> **OBJECTIVE**: Return, exactly as written, every line from the first line of the data below through the line that contains "sc = bpy.context.scene".
----- RAW DATA
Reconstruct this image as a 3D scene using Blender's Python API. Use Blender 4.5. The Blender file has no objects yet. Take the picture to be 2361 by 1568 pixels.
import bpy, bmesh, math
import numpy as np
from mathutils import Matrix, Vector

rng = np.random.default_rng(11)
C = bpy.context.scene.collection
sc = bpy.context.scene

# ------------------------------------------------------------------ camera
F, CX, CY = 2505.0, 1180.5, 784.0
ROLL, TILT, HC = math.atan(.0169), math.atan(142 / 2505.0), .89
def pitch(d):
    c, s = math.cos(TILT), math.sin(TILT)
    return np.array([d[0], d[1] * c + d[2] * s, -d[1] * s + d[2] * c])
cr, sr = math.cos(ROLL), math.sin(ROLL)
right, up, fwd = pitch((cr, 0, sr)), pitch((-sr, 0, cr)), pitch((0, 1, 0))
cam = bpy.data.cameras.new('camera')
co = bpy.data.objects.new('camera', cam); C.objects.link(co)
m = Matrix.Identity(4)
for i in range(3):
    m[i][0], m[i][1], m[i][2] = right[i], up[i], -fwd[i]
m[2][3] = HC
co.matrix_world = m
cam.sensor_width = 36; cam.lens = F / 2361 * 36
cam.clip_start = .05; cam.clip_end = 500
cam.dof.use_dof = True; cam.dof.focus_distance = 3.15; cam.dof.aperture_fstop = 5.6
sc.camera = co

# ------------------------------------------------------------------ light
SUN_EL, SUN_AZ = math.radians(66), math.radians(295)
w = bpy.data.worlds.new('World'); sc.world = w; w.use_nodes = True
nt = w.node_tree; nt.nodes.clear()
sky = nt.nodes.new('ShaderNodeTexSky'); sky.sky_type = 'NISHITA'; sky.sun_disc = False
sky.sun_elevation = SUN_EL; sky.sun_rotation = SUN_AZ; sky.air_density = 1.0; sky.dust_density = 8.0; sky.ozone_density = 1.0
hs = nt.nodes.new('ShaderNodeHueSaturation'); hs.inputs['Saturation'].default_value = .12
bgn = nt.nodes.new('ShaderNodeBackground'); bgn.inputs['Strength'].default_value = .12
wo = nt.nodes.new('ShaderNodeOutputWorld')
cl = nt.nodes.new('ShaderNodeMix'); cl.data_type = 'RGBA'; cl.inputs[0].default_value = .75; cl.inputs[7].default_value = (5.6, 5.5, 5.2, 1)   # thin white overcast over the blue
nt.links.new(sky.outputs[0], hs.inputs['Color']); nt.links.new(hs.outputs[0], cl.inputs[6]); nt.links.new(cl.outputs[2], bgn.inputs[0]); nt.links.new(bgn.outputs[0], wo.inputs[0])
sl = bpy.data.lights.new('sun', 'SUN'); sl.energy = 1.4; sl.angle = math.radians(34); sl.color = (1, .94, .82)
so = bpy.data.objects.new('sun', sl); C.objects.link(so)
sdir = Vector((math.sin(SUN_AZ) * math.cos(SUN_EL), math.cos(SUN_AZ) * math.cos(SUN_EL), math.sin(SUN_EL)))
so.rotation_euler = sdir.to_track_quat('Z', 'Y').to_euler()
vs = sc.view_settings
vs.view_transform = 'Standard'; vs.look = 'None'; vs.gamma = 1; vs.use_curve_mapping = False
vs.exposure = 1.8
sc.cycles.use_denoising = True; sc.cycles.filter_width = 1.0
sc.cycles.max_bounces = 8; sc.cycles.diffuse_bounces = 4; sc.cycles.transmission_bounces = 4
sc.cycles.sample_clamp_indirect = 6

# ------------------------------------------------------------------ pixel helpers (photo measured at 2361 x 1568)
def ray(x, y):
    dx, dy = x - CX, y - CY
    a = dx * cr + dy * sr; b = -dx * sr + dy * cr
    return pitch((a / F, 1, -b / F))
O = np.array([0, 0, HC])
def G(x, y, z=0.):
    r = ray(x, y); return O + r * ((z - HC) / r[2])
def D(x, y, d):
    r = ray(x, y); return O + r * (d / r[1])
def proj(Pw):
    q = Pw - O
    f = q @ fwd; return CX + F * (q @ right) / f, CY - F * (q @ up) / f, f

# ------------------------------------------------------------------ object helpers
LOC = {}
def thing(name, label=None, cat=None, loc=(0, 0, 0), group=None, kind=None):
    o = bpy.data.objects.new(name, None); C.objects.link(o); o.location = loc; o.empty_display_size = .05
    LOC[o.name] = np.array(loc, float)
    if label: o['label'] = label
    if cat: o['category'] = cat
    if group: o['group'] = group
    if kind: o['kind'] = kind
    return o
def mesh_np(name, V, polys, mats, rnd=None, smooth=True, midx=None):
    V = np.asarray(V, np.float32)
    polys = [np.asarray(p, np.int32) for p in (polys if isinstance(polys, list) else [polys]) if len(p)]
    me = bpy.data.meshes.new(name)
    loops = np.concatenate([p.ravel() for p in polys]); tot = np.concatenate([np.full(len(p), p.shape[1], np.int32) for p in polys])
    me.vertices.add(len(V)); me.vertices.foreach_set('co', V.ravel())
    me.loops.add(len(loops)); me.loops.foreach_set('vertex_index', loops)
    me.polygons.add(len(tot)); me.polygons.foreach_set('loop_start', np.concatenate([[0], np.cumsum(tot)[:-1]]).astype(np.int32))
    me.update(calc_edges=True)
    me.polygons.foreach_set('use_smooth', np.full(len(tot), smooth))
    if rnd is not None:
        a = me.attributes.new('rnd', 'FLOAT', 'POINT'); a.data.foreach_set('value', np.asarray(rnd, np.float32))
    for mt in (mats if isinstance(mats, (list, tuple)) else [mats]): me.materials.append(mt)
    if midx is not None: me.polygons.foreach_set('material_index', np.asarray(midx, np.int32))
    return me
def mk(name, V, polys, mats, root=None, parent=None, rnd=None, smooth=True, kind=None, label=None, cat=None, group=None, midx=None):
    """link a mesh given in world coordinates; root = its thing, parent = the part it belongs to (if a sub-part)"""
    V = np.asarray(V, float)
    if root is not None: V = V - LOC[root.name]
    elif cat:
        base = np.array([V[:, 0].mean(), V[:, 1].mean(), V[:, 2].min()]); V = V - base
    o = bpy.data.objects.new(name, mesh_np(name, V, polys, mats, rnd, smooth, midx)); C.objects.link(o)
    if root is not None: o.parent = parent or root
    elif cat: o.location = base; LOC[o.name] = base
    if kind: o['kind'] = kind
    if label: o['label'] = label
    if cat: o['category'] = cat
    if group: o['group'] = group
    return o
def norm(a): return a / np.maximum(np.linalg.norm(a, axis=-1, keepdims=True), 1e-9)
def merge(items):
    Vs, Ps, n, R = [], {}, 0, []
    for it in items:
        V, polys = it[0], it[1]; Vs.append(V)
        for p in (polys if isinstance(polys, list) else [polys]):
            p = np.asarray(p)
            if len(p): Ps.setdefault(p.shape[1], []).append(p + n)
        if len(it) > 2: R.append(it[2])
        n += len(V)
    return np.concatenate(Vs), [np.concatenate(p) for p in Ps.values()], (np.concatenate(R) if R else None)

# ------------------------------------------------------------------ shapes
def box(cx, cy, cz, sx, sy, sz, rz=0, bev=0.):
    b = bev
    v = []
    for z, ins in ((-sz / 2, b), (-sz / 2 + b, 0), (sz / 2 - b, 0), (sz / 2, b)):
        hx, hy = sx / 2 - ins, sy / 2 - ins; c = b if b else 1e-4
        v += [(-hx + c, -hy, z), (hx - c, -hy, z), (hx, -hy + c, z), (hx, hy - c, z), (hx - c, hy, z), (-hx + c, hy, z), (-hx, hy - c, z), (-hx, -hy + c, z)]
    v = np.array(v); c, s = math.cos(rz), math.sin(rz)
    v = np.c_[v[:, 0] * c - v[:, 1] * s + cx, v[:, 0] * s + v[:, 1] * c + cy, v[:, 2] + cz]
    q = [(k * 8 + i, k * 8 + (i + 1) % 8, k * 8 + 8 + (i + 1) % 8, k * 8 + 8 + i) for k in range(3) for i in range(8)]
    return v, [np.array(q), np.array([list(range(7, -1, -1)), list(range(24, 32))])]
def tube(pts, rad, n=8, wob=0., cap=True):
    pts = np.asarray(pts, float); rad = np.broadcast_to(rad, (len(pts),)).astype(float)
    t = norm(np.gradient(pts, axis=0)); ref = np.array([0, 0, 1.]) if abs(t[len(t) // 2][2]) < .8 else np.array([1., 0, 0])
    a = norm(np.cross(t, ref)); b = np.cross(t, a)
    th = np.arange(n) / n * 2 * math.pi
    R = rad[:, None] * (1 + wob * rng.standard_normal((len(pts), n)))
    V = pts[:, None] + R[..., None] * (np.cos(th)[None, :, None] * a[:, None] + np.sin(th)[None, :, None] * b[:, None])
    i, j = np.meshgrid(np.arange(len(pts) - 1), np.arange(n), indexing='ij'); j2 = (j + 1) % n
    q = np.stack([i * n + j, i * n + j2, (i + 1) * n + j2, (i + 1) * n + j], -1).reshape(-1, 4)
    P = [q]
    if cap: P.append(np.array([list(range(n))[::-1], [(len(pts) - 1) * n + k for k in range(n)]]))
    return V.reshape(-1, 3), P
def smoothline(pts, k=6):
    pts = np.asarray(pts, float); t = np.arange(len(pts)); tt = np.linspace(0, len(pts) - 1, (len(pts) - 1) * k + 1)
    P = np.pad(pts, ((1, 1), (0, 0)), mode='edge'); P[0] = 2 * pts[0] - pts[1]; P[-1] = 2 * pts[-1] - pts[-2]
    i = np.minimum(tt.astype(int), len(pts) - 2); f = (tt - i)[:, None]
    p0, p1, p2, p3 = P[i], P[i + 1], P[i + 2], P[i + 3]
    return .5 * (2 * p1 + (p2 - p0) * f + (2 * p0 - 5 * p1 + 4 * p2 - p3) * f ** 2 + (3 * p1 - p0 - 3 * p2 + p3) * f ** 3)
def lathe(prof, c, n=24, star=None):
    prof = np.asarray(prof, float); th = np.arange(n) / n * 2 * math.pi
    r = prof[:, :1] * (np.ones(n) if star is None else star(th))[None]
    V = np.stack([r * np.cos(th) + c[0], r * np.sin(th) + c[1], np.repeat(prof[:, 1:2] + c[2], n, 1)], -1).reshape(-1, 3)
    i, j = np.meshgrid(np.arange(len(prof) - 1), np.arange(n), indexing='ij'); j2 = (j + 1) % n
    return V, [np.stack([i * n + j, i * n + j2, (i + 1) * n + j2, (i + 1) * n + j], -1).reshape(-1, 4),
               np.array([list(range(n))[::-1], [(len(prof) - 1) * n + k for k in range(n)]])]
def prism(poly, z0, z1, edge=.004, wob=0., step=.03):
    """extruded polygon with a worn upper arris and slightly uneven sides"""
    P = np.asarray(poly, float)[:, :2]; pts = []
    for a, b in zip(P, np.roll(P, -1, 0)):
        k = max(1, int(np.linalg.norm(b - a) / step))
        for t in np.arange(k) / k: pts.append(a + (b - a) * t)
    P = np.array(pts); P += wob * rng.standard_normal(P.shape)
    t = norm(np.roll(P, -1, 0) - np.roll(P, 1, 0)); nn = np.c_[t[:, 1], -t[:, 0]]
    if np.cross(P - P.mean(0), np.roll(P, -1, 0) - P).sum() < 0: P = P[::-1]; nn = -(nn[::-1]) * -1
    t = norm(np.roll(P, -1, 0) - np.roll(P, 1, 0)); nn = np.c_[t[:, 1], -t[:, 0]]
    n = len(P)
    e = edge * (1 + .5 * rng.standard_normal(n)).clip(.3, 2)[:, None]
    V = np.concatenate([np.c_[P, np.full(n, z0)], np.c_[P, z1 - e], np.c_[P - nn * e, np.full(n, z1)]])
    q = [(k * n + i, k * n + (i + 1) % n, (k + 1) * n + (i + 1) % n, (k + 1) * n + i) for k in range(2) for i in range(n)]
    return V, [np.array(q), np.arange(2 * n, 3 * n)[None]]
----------
> **TASK RESULT**:
Reconstruct this image as a 3D scene using Blender's Python API. Use Blender 4.5. The Blender file has no objects yet. Take the picture to be 2361 by 1568 pixels.
import bpy, bmesh, math
import numpy as np
from mathutils import Matrix, Vector

rng = np.random.default_rng(11)
C = bpy.context.scene.collection
sc = bpy.context.scene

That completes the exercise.